With pictures left out, retype the lines from the start of the records through the one that contains "C = scene.collection".

▽

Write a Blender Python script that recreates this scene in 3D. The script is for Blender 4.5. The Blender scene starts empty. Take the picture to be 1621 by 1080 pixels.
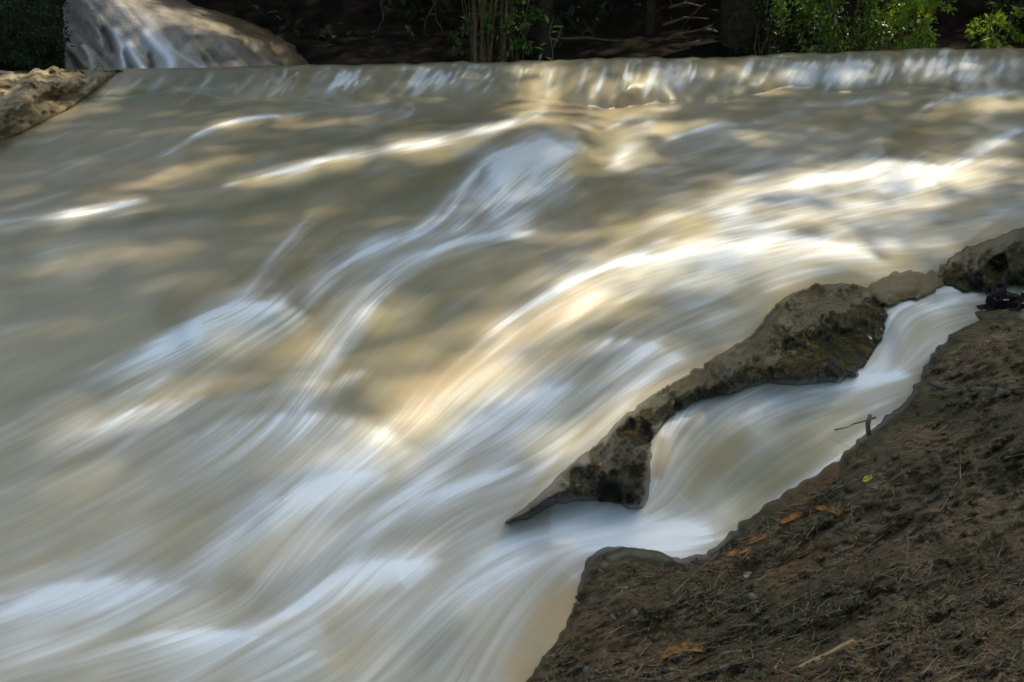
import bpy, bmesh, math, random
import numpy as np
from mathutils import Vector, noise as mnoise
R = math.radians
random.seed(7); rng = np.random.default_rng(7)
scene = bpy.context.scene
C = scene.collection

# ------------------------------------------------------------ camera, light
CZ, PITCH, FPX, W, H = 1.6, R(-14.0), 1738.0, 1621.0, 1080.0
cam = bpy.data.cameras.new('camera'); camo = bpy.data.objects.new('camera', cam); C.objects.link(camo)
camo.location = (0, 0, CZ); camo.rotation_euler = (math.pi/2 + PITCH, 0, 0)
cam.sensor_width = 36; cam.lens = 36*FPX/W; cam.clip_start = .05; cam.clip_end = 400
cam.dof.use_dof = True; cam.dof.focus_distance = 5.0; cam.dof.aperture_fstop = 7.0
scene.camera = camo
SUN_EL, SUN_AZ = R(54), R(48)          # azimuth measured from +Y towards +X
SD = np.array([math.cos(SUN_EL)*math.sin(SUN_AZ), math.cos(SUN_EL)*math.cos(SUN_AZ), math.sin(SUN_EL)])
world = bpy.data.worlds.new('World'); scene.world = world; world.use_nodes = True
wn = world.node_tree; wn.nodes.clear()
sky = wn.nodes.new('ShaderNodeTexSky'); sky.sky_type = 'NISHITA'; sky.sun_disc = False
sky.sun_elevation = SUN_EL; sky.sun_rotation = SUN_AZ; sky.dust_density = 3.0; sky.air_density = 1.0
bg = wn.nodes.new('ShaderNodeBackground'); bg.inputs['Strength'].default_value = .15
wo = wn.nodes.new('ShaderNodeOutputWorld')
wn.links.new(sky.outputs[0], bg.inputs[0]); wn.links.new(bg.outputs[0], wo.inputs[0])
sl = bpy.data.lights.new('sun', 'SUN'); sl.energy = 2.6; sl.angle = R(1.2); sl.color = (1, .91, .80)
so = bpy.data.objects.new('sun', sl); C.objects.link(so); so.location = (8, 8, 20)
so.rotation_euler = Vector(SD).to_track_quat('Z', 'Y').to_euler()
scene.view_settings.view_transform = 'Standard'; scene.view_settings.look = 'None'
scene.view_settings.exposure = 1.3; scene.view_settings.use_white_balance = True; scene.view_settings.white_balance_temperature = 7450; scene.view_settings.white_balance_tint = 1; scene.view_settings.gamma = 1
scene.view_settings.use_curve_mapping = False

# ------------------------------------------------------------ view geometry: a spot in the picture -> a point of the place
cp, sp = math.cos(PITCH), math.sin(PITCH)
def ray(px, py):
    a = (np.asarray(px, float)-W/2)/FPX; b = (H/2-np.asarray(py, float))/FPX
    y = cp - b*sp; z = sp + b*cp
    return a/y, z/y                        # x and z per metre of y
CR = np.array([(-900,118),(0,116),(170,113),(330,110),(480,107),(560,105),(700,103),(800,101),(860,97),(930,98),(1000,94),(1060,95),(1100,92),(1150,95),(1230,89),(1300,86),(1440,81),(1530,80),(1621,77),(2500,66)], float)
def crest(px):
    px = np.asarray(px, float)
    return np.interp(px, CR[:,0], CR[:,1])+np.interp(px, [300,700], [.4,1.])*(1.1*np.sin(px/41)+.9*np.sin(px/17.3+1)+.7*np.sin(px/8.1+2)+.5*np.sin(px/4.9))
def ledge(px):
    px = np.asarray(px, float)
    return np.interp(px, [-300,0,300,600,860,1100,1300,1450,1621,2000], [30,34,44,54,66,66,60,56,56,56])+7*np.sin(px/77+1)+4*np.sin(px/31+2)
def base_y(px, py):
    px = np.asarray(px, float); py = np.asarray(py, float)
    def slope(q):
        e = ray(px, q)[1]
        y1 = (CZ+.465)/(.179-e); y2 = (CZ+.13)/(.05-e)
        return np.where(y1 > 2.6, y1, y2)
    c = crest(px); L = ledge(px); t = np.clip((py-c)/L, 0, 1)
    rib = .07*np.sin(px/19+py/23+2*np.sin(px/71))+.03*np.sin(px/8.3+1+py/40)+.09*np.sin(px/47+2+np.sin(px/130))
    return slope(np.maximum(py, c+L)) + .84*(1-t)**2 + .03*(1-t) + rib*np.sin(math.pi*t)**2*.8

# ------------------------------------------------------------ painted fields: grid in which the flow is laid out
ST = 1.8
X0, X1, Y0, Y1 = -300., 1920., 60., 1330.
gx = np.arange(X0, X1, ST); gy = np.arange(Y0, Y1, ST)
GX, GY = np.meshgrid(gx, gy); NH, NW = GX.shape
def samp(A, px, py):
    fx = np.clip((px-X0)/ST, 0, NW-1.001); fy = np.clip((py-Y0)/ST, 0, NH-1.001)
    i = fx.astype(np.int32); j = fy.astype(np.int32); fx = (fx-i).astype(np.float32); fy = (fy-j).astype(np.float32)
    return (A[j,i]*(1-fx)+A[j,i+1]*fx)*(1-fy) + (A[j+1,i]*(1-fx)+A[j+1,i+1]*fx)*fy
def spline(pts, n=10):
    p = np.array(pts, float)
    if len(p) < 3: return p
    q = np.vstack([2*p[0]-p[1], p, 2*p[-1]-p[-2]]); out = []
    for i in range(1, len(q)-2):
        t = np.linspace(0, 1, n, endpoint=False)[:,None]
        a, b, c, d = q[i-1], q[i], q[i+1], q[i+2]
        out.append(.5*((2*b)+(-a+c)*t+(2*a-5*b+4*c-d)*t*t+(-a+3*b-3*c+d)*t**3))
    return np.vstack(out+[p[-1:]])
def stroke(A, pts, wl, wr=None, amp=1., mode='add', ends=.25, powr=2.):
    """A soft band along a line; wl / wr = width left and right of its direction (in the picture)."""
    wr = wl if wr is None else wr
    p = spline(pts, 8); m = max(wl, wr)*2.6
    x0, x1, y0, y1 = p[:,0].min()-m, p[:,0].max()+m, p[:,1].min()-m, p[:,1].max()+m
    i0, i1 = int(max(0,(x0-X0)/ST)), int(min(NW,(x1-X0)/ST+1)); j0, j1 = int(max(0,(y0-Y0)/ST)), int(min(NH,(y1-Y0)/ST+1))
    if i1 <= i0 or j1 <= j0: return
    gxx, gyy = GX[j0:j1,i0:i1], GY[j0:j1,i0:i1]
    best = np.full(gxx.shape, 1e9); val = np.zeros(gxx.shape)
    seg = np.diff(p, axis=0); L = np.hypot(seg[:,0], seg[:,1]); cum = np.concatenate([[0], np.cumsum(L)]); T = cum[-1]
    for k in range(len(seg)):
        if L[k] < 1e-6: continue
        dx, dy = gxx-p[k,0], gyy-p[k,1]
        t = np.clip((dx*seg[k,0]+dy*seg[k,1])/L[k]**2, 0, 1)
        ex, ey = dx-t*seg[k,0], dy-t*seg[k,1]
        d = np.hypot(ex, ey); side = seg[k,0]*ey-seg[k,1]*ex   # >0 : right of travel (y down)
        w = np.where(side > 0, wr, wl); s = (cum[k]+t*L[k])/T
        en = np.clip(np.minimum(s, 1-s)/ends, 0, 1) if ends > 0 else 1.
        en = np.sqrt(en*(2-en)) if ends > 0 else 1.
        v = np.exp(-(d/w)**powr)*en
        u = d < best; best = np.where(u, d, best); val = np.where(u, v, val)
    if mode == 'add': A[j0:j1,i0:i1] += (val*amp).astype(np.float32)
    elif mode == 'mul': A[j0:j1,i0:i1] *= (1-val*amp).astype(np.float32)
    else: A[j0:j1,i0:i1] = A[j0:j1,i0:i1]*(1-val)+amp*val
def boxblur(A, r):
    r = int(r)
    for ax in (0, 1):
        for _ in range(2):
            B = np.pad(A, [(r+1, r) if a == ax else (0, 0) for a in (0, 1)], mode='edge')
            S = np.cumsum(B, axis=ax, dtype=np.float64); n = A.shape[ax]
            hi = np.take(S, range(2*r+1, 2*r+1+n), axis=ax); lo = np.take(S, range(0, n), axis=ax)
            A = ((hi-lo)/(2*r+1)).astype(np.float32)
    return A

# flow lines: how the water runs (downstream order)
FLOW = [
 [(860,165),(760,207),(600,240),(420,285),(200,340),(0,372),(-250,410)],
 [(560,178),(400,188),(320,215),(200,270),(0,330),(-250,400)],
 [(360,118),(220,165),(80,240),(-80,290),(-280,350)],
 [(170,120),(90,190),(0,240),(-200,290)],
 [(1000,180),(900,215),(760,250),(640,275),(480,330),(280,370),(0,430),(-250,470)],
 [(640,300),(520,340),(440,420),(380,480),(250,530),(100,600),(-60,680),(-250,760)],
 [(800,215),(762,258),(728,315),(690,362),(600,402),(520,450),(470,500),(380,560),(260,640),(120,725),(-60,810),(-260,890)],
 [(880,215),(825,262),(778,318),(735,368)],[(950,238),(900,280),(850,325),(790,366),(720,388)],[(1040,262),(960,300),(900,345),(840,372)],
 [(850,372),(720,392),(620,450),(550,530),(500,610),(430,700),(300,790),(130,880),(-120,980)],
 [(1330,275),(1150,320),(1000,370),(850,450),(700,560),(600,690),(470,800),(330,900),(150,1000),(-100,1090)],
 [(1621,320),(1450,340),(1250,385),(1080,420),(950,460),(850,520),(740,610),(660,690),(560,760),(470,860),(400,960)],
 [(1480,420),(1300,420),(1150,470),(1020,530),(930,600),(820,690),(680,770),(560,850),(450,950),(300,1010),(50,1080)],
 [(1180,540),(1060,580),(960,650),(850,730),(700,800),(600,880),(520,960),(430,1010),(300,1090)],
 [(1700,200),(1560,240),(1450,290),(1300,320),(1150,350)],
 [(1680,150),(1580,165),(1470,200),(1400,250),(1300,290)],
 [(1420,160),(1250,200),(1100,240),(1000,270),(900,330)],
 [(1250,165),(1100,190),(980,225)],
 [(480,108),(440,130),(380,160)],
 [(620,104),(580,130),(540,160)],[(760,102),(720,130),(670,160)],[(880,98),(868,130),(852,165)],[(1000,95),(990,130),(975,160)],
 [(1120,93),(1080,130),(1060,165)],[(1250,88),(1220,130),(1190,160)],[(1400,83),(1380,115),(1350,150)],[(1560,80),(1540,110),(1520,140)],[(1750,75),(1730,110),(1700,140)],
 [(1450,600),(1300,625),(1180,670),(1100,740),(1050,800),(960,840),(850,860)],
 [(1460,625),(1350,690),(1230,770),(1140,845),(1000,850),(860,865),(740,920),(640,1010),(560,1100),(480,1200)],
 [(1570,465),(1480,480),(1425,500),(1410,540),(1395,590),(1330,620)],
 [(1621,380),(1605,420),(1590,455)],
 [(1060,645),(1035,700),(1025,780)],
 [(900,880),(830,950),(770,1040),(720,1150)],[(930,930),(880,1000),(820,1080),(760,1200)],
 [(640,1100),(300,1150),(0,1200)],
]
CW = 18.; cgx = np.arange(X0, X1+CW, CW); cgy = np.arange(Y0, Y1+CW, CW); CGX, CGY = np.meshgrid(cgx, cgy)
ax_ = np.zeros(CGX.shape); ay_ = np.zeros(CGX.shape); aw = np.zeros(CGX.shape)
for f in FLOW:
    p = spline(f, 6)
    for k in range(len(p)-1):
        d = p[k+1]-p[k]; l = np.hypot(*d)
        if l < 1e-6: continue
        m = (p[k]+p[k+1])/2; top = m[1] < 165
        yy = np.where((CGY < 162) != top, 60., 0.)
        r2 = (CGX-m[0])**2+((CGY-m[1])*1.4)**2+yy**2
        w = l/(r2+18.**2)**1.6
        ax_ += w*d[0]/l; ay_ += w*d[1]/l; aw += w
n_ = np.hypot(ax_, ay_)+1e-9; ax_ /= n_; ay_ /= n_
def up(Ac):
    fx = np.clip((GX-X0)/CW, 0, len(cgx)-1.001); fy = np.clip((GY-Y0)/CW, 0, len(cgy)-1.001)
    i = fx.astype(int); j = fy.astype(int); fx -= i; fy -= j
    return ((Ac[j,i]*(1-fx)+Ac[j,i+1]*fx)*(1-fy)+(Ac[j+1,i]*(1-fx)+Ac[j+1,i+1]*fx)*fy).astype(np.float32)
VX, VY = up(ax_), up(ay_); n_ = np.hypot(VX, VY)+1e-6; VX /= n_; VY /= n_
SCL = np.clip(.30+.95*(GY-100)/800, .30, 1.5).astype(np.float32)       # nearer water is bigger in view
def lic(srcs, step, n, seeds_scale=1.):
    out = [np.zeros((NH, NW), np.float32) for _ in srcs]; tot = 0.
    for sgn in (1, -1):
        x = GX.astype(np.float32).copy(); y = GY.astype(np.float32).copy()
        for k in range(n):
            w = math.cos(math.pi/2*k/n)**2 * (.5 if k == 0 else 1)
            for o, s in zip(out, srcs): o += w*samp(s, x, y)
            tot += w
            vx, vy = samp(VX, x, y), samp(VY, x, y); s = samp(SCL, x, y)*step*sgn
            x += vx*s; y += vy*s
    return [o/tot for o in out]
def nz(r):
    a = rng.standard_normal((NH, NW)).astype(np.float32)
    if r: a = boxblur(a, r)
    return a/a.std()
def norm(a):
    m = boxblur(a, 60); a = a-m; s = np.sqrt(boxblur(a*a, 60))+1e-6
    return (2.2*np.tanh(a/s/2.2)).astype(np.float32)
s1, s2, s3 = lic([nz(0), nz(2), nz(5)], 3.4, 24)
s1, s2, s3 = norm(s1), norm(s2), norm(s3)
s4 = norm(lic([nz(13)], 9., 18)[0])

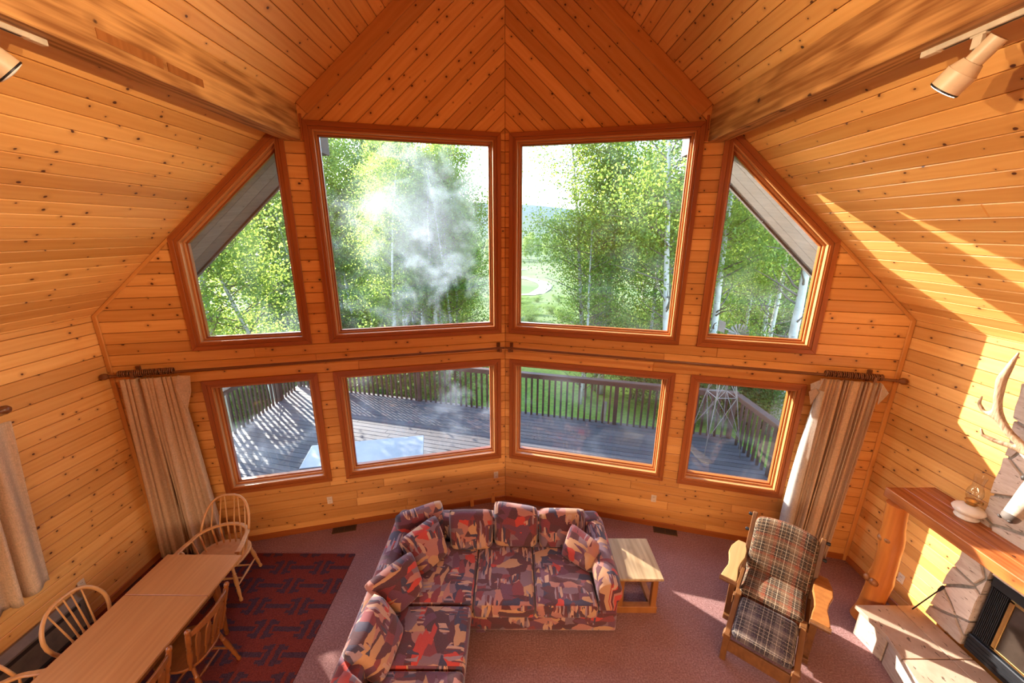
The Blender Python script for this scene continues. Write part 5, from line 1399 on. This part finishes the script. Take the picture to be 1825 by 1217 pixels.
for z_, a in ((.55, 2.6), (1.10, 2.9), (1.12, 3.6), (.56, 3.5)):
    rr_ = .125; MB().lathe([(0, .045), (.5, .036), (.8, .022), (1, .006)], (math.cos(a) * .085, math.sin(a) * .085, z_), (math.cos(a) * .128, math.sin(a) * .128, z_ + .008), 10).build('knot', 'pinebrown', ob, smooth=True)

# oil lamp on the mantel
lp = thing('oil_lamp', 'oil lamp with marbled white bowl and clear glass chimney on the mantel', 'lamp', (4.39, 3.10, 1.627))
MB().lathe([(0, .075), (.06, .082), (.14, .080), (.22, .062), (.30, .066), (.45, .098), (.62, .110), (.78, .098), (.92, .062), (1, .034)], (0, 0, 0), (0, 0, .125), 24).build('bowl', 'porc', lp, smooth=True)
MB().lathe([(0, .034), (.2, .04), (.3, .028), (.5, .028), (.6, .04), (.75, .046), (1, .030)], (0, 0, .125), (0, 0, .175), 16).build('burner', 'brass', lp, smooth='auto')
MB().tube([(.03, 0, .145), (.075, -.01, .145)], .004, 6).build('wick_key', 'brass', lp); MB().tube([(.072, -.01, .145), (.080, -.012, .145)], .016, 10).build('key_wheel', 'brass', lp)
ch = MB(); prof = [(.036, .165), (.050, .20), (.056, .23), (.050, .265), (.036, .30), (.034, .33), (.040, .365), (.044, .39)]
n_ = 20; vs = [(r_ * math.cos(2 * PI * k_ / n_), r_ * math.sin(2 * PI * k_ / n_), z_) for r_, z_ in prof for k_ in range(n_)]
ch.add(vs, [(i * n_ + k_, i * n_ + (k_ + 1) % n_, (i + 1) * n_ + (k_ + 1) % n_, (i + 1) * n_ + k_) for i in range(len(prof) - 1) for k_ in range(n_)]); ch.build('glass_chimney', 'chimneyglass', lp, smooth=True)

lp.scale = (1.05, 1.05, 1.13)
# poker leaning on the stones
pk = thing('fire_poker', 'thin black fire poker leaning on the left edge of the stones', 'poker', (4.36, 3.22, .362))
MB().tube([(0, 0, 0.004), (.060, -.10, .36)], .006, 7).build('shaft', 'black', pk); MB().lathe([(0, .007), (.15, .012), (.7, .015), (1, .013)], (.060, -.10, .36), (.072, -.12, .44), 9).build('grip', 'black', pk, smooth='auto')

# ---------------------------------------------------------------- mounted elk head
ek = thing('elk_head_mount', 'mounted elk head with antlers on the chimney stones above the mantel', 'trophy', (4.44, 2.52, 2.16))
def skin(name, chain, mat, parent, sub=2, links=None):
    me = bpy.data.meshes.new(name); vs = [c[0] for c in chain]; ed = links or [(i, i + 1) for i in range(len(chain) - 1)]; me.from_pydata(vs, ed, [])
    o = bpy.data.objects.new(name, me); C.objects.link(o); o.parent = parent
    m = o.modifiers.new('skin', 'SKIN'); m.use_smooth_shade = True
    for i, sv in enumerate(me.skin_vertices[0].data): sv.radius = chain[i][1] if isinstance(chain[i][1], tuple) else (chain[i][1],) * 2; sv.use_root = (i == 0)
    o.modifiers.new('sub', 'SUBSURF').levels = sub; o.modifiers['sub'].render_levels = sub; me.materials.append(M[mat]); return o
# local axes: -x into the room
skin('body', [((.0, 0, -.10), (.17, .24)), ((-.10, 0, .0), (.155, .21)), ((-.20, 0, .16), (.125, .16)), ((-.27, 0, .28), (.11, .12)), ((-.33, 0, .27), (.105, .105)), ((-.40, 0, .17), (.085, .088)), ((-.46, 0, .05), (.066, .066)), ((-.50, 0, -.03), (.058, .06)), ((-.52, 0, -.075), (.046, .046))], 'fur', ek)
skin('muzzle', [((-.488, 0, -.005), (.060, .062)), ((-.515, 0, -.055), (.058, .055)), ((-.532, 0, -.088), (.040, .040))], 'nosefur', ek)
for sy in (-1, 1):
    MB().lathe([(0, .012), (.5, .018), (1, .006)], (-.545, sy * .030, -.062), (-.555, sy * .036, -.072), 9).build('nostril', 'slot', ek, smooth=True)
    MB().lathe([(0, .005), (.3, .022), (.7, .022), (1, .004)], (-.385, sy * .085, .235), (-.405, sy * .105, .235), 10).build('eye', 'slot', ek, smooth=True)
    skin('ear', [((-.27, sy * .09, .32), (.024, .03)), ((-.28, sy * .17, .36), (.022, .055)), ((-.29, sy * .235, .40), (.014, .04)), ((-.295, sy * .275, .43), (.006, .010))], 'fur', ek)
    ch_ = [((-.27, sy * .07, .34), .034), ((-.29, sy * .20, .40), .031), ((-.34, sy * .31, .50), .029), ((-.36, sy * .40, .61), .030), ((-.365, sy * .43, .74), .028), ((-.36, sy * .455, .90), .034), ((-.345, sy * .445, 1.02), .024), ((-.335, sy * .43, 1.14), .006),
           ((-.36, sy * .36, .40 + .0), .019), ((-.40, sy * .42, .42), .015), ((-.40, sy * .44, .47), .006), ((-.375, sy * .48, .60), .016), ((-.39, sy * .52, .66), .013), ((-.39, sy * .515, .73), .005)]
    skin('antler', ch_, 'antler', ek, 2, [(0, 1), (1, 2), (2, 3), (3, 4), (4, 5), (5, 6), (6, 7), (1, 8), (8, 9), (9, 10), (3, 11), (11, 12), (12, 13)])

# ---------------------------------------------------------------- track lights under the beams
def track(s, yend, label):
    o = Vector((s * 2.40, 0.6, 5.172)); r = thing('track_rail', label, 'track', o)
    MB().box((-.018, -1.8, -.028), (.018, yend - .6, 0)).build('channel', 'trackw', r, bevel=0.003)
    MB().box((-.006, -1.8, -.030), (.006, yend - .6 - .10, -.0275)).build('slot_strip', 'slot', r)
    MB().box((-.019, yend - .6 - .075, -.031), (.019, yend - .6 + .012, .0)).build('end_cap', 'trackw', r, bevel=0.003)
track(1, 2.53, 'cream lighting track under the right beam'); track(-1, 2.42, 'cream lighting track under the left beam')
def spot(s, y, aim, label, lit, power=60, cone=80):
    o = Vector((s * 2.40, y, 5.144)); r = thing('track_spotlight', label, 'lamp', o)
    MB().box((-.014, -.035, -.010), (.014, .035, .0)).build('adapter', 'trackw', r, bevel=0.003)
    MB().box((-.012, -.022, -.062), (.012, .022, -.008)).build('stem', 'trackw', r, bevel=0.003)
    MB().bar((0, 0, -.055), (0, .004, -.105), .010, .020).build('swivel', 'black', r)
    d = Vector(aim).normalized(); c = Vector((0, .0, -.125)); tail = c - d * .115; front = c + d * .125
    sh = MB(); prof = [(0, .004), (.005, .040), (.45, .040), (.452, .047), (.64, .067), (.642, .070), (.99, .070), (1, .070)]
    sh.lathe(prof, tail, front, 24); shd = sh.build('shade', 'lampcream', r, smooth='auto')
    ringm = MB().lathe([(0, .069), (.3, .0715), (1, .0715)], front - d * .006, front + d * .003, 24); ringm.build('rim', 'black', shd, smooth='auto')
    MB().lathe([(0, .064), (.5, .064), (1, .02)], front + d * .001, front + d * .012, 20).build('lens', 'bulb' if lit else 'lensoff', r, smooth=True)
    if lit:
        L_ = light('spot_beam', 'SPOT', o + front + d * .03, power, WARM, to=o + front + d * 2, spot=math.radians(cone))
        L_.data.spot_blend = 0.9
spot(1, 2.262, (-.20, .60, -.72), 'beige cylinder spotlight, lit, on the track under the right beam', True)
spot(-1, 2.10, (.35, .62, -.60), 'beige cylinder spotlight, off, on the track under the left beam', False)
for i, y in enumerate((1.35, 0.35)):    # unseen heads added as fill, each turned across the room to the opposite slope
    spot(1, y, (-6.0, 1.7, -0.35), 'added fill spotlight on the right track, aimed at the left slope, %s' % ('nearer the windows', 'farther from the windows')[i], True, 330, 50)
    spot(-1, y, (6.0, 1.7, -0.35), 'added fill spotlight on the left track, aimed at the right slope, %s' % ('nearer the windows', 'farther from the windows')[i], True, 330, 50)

△

- TASK OUTPUT
Write a Blender Python script that recreates this scene in 3D. The script is for Blender 4.5. The Blender scene starts empty. Take the picture to be 1621 by 1080 pixels.
import bpy, bmesh, math, random
import numpy as np
from mathutils import Vector, noise as mnoise
R = math.radians
random.seed(7); rng = np.random.default_rng(7)
scene = bpy.context.scene
C = scene.collection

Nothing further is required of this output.